At 425m the forest break branches. The left fork heads slightly uphill so I ignored it. I should have taken it since it would have led me to the Back Burn and the forestry track. As it was I continued on down and soon after hearing the waters of Dibbin Lane I came out of the forest into waterlogged grassland with waist high grass. As I waded through this jungle I noticed a flat section above me immediately next to the forest and climbed back up to it. This was indeed the track marked on the OS map, but I doubt it has seen human traffic for a long time. Being on a track gave me a false sense of security and my left leg’s plunge into a grass-covered knee deep puddle came as quite a shock.

The track passes briefly into the forest during which time it is firm and well defined. Perhaps it is maintained by forest magic and deteriorates when it leaves the cover of the trees. The track ends at Dalwhat Water.

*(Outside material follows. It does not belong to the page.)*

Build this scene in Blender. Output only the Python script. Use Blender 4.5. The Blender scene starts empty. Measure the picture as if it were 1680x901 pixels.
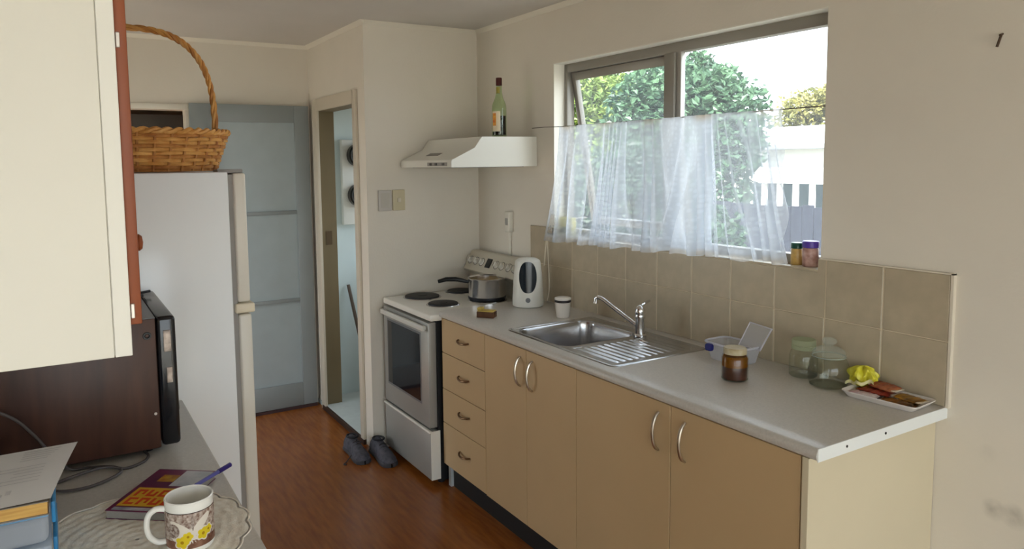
import bpy, bmesh, math, random
from mathutils import Matrix, Vector
R = math.radians
rng = random.Random(7)
scene = bpy.context.scene
col = scene.collection

# ---------------------------------------------------------------- camera
CAM = (3.8266, -2.2042, 1.6229); YAW, PITCH, ROLL, FPX = 0.5361, 0.0914, -0.0115, 1203.17
fw = Vector((-math.cos(YAW)*math.cos(PITCH), math.sin(YAW)*math.cos(PITCH), -math.sin(PITCH)))
rt = fw.cross(Vector((0, 0, 1))).normalized(); up = rt.cross(fw)
rt, up = math.cos(ROLL)*rt + math.sin(ROLL)*up, -math.sin(ROLL)*rt + math.cos(ROLL)*up
cd = bpy.data.cameras.new('camera'); cam = bpy.data.objects.new('camera', cd); col.objects.link(cam)
cam.matrix_world = Matrix(((rt.x, up.x, -fw.x, CAM[0]), (rt.y, up.y, -fw.y, CAM[1]), (rt.z, up.z, -fw.z, CAM[2]), (0, 0, 0, 1)))
cd.sensor_width = 36; cd.lens = FPX/1680*36; cd.shift_x = 38.018/1680; cd.shift_y = -72.81/1680; cd.clip_start = .02
scene.camera = cam
scene.cycles.caustics_reflective = False; scene.cycles.caustics_refractive = False

# ---------------------------------------------------------------- sky, sun, exposure
SKY_STRENGTH = 5.0
SUN_STRENGTH = 16.0
EXPOSURE = 0.50
scene.view_settings.view_transform = 'Standard'; scene.view_settings.look = 'None'
scene.view_settings.exposure = EXPOSURE; scene.view_settings.gamma = 1.0; scene.view_settings.use_curve_mapping = False
world = bpy.data.worlds.new('sky'); scene.world = world; world.use_nodes = True
wn = world.node_tree; wn.nodes.clear()
wo = wn.nodes.new('ShaderNodeOutputWorld'); wb = wn.nodes.new('ShaderNodeBackground')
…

I had hoped that there would be some way to get across in a degree of dryness, but there had been recent heavy rainfall, so I was disappointed. I was growing tired and couldn’t face tramping through the deep grass and bog of the banks to look for a better crossing and one leg was very wet already. The river looks as though it might be easy enough to cross in drier conditions just not this day. I found a section which had a shallow section in the middle, which I’ll bet is usually a small island, jumped to it then waded the rest of the way, climbing from the water wet from the knees down.

Byre Arch

My newly wet feet made the remaining quarter of a mile across the water meadow less of a challenge since I had already kissed dryness goodbye. I eventually emerged onto the road near the sign for Byre Arch and trudged up to the final arch walking through it 5 hours and 20 minutes after leaving the car. I drank the last of my water and was rejoined by the flies.

There was then a further 1.7 miles along the road to get back to the car. I felt too tired to change into dry socks but made good time with a sub 15 minute mile, presumably driven by the elation of a challenge completed and the joy of a firm dry surface to walk on.

My advice: Choose a dry week. It is probably a good idea to climb the steep forest break to Bail Hill which is about a quarter of a mile past the stand of trees with the quarry, (half a mile beyond the cattle grid). I can’t say what the Bail Hill forest break is like, but it can’t be as bad as the way I went. When coming off Benbrack try to get to the forestry road which crosses Back Burn at 340m. This will allow you to cross the stream by bridge. The forest break I took was easy to follow, but be sure to take the left fork at 425m.